REQUIREMENTS:
Look through the records below and collect all lines that hold the string "picture".

======

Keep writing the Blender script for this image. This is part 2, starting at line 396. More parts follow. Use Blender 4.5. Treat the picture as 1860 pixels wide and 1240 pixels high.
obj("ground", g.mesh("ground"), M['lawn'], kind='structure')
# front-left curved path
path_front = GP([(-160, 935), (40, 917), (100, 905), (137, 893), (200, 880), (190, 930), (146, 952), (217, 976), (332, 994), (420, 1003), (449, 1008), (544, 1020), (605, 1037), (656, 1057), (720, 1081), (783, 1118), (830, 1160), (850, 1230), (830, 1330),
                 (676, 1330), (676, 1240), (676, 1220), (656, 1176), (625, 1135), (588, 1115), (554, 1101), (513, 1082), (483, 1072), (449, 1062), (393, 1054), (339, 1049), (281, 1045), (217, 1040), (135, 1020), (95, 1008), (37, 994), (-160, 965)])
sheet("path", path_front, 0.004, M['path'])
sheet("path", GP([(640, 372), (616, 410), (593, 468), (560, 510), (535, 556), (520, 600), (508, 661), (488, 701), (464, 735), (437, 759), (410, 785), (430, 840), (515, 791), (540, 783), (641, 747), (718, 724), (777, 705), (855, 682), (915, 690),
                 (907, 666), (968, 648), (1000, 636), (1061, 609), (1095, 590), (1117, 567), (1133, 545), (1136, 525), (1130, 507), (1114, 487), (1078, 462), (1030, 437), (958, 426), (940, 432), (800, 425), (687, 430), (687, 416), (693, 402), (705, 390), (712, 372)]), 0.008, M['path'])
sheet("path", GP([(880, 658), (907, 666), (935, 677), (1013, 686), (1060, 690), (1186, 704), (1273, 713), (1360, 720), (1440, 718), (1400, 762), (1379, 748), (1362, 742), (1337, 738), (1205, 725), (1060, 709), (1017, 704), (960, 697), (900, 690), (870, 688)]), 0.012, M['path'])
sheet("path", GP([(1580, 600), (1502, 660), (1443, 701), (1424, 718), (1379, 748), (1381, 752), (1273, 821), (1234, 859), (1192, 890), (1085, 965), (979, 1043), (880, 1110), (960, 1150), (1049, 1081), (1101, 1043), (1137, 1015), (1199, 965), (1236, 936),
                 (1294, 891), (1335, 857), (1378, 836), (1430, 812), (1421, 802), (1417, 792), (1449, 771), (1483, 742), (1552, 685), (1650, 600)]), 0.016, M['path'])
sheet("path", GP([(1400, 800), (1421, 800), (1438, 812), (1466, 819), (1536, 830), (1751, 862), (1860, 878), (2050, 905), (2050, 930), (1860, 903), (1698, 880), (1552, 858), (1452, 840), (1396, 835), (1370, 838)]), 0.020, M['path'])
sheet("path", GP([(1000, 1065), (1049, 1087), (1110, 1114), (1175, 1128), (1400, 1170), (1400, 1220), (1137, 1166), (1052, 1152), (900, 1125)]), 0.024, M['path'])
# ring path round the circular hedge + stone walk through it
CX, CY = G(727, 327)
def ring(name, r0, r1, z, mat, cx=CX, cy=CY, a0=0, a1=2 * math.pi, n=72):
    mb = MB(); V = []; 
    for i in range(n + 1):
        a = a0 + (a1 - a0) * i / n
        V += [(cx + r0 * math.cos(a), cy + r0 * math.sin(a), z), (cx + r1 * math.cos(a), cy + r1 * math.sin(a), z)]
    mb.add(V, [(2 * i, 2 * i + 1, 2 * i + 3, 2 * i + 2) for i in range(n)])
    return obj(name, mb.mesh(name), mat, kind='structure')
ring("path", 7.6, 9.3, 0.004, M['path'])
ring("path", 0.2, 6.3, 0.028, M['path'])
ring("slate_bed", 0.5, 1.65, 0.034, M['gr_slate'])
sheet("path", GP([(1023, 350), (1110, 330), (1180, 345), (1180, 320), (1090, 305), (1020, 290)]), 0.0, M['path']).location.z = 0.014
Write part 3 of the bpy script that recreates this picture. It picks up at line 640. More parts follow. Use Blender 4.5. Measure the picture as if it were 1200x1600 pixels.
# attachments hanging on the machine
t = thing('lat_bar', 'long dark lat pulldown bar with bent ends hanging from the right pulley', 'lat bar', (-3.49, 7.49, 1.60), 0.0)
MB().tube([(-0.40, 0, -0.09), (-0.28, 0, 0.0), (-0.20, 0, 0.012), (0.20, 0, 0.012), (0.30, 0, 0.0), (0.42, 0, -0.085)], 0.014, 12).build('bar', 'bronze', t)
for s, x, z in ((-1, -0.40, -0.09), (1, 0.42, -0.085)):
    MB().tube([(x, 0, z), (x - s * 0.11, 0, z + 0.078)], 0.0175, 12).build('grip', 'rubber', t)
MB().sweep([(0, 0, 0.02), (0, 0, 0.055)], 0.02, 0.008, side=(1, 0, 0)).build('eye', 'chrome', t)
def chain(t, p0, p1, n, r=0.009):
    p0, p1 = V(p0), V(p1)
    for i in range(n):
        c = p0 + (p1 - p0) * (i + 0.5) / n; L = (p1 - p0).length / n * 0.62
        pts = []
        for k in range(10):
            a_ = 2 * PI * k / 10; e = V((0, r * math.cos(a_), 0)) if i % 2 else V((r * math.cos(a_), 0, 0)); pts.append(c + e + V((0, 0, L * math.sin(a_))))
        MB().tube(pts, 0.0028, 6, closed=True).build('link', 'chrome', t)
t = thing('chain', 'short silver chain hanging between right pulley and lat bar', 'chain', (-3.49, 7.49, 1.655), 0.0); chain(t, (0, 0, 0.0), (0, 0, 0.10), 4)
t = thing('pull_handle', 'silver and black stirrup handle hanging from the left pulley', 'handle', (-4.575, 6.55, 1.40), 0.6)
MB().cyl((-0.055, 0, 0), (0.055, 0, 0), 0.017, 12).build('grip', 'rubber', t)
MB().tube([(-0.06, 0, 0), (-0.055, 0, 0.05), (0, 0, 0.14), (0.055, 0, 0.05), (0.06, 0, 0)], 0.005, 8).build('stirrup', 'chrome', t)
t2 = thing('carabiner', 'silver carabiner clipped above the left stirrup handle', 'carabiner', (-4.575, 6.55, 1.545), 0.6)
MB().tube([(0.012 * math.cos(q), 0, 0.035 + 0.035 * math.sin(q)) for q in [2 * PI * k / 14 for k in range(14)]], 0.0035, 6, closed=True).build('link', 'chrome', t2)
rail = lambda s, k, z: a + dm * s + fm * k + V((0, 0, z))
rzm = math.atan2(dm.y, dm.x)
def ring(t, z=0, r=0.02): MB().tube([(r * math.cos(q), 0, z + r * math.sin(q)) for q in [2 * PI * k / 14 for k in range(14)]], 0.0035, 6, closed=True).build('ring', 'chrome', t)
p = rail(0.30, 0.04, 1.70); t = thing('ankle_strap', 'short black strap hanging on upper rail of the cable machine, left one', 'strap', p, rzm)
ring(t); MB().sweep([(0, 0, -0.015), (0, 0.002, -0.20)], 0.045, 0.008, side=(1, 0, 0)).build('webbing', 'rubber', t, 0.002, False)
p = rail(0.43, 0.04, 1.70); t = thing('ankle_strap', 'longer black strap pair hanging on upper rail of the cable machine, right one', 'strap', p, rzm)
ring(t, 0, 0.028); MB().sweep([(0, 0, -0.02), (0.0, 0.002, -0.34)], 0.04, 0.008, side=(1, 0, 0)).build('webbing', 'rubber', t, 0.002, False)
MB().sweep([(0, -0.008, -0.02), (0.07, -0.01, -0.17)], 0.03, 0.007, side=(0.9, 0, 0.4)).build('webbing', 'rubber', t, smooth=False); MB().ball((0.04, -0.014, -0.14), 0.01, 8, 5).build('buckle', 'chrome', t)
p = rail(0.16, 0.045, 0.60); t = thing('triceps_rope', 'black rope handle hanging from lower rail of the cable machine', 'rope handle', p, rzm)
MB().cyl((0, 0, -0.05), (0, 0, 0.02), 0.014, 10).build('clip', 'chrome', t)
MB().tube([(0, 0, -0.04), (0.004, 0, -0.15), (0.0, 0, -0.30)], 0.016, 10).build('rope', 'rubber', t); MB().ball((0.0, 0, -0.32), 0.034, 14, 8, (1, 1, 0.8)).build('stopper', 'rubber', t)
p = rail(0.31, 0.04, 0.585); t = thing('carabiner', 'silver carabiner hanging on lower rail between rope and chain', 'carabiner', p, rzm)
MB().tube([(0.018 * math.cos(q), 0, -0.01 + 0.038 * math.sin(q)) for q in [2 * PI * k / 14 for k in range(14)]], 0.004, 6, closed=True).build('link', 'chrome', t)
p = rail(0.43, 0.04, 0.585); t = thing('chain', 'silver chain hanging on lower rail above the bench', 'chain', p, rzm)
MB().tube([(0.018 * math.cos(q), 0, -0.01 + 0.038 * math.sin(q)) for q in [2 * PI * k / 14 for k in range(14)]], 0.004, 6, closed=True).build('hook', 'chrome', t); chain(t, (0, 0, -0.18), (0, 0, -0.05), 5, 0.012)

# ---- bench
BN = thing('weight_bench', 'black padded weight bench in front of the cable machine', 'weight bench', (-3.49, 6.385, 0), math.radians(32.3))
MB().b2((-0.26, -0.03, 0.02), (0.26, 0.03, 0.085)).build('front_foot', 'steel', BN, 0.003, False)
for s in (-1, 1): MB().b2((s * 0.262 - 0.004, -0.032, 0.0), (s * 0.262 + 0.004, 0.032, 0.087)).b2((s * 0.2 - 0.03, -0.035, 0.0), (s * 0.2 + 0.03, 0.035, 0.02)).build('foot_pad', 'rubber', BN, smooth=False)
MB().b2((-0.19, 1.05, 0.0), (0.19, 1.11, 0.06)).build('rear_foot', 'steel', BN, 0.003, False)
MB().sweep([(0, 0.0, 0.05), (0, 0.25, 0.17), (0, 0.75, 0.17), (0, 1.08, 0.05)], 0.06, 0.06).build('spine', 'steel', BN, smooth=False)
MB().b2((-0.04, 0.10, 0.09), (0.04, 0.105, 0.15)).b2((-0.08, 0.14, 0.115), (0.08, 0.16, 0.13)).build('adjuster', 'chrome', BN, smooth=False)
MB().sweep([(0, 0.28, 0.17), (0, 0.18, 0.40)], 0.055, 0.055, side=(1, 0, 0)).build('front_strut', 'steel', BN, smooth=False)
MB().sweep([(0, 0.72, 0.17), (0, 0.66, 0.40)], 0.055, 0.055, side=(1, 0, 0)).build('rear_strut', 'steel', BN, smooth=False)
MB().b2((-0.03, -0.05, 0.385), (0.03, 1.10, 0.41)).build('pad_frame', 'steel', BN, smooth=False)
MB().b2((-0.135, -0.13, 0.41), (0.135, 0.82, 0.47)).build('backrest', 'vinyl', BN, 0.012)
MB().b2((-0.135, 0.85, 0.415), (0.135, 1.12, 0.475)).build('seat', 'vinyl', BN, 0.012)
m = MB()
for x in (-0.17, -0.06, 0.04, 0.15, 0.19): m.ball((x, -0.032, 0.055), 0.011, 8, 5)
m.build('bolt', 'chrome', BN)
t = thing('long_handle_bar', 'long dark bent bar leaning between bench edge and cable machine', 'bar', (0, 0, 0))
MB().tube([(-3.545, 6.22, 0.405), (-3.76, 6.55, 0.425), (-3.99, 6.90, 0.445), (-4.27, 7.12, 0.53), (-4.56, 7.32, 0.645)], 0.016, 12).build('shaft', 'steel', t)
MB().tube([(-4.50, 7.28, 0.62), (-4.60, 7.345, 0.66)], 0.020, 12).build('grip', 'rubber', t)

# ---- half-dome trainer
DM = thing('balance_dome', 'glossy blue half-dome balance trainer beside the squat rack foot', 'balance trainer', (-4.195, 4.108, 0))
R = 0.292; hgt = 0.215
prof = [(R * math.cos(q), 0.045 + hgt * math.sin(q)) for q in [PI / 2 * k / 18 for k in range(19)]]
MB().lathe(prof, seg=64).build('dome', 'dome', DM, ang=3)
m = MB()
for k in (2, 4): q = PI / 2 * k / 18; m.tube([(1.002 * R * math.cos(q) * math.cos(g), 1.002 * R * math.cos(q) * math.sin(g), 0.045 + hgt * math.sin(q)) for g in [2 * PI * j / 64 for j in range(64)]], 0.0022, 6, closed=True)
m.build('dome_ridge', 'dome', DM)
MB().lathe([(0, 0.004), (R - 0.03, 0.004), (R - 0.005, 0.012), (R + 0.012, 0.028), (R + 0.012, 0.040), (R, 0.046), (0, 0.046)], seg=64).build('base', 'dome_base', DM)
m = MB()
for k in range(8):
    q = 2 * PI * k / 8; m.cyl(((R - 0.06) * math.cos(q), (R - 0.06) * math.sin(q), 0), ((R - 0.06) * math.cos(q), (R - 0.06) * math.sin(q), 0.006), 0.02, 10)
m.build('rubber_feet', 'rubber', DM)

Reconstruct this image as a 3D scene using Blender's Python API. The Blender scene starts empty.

======

SOLVED EXERCISE:
Keep writing the Blender script for this image. This is part 2, starting at line 396. More parts follow. Use Blender 4.5. Treat the picture as 1860 pixels wide and 1240 pixels high.
Write part 3 of the bpy script that recreates this picture. It picks up at line 640. More parts follow. Use Blender 4.5. Measure the picture as if it were 1200x1600 pixels.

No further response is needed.